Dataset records
-=-=-=-=-
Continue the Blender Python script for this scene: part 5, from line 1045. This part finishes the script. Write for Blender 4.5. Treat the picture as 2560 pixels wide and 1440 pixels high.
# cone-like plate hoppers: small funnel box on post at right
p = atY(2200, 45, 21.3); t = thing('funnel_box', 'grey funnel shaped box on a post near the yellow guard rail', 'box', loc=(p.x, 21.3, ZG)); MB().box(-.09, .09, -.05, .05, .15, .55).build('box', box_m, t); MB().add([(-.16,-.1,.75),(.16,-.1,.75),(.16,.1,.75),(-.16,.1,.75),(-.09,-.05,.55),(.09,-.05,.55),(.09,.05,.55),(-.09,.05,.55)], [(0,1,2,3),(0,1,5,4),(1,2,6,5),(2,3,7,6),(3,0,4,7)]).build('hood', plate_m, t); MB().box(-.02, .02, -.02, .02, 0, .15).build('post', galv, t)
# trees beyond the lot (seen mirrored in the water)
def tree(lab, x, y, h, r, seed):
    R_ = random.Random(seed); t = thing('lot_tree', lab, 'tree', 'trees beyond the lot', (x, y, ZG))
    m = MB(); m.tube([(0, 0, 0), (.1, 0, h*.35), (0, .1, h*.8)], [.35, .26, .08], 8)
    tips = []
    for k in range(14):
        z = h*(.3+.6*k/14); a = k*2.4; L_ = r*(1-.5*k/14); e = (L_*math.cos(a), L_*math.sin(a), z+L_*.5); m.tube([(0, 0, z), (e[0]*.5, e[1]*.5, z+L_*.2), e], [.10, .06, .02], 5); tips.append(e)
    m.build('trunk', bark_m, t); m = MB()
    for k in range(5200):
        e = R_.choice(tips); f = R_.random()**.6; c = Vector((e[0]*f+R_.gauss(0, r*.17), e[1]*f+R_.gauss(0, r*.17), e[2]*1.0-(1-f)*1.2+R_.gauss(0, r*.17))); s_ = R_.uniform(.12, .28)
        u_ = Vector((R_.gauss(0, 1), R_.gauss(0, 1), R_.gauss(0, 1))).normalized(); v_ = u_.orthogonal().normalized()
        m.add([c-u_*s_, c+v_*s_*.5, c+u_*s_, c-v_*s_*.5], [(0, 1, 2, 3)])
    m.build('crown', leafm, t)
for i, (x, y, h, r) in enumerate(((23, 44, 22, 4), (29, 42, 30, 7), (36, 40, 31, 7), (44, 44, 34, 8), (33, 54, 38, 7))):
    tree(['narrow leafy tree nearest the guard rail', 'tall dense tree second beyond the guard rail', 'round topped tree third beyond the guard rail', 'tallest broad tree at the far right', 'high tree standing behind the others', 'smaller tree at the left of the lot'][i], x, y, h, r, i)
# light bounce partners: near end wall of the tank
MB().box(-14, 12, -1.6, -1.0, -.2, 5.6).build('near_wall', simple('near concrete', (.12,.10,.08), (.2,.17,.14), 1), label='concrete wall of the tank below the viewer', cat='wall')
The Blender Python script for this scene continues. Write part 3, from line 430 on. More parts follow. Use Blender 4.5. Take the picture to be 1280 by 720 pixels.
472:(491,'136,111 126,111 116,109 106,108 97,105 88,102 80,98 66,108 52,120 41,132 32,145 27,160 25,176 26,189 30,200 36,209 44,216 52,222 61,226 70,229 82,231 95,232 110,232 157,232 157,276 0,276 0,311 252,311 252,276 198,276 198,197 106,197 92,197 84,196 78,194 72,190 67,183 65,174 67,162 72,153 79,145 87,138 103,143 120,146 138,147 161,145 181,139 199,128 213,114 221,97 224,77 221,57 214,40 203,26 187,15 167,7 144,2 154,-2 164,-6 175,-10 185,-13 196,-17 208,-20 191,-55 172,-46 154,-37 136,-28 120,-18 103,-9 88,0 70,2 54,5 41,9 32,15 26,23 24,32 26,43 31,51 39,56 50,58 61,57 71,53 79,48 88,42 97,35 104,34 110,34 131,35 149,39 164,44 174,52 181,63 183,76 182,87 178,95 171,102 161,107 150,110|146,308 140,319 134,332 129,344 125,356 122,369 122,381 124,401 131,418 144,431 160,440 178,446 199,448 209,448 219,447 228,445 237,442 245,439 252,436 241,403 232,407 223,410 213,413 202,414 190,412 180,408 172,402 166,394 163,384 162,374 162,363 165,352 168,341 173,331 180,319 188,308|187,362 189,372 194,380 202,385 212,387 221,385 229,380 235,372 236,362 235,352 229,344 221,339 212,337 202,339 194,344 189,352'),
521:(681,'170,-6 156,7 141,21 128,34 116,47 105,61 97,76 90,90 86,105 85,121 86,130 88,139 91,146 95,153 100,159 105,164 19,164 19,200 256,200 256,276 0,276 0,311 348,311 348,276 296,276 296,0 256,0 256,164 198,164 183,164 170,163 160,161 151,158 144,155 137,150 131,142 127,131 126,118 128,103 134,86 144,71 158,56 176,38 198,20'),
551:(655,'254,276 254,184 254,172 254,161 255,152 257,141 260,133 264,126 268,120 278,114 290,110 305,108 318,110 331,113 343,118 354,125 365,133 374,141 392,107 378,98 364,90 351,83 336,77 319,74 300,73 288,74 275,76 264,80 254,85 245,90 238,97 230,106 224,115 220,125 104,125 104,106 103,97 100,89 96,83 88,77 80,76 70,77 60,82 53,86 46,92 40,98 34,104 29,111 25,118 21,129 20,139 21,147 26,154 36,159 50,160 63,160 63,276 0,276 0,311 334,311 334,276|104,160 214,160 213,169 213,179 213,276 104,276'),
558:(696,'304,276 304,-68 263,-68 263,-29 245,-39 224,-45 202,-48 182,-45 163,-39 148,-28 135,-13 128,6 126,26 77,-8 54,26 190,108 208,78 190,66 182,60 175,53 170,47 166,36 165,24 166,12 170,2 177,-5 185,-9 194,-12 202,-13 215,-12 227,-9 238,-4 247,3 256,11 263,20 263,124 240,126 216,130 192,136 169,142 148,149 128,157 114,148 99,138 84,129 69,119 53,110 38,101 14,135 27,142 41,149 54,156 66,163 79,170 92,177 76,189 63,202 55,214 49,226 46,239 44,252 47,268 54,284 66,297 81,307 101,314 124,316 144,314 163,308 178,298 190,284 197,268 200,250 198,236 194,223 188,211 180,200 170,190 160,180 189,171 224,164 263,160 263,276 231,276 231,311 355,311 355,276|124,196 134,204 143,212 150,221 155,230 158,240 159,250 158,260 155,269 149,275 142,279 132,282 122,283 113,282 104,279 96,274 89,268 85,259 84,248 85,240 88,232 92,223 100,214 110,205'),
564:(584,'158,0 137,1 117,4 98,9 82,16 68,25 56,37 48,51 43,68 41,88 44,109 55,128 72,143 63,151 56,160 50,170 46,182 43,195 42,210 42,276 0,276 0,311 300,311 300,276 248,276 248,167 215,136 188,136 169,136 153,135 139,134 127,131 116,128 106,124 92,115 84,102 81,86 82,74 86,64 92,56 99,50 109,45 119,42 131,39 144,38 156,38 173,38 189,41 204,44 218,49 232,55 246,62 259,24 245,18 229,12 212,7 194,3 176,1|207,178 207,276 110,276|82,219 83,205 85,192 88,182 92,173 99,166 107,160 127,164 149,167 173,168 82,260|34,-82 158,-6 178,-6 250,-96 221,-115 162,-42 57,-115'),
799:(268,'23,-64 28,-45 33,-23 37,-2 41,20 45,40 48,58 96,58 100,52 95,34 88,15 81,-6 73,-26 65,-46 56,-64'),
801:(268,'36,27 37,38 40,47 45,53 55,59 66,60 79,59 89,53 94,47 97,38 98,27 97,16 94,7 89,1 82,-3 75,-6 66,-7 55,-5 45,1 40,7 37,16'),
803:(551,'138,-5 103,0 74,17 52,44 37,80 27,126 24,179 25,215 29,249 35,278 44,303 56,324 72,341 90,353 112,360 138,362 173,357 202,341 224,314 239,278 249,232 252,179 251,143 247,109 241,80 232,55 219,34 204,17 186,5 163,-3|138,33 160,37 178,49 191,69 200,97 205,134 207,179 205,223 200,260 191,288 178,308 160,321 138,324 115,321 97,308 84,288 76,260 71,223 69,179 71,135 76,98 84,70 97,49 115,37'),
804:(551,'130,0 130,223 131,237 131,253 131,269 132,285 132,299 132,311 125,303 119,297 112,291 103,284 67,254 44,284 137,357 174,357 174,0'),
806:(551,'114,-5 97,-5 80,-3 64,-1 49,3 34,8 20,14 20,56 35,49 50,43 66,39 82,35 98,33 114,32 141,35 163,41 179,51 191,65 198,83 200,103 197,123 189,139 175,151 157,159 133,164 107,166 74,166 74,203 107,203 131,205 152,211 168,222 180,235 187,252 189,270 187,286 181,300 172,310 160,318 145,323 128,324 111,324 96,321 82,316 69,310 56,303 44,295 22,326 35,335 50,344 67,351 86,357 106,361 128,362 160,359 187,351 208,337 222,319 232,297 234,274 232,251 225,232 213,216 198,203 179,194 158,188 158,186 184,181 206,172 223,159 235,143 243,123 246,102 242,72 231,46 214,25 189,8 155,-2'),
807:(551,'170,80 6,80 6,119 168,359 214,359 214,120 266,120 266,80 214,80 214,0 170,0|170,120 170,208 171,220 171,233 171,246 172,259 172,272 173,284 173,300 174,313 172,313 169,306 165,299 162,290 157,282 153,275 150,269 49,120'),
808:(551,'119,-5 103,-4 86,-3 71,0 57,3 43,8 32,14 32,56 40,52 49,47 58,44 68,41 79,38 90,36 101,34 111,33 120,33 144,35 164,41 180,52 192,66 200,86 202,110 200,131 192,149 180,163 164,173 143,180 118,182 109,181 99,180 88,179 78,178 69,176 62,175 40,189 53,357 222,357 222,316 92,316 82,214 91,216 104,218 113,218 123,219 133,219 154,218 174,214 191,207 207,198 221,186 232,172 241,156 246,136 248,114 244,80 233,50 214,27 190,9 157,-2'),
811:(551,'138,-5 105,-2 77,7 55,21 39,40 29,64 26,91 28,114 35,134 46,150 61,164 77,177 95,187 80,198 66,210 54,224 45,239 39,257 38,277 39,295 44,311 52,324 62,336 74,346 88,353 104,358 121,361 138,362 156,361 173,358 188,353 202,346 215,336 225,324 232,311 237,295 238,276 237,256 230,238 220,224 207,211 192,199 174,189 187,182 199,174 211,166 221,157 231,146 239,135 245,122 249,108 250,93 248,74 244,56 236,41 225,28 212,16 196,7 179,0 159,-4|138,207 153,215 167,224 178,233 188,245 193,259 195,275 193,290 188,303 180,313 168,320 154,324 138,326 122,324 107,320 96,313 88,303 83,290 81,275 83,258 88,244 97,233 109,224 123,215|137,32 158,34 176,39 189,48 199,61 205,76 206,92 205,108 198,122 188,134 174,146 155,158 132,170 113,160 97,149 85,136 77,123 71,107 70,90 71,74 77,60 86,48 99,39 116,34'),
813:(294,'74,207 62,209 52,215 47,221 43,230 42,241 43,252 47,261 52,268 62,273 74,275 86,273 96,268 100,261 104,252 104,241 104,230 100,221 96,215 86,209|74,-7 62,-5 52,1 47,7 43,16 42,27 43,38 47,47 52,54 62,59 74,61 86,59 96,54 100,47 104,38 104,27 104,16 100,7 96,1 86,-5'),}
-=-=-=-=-
* _Problem requirements_:
Pull out all lines containing "high".

* _Final result_:
Continue the Blender Python script for this scene: part 5, from line 1045. This part finishes the script. Write for Blender 4.5. Treat the picture as 2560 pixels wide and 1440 pixels high.
    tree(['narrow leafy tree nearest the guard rail', 'tall dense tree second beyond the guard rail', 'round topped tree third beyond the guard rail', 'tallest broad tree at the far right', 'high tree standing behind the others', 'smaller tree at the left of the lot'][i], x, y, h, r, i)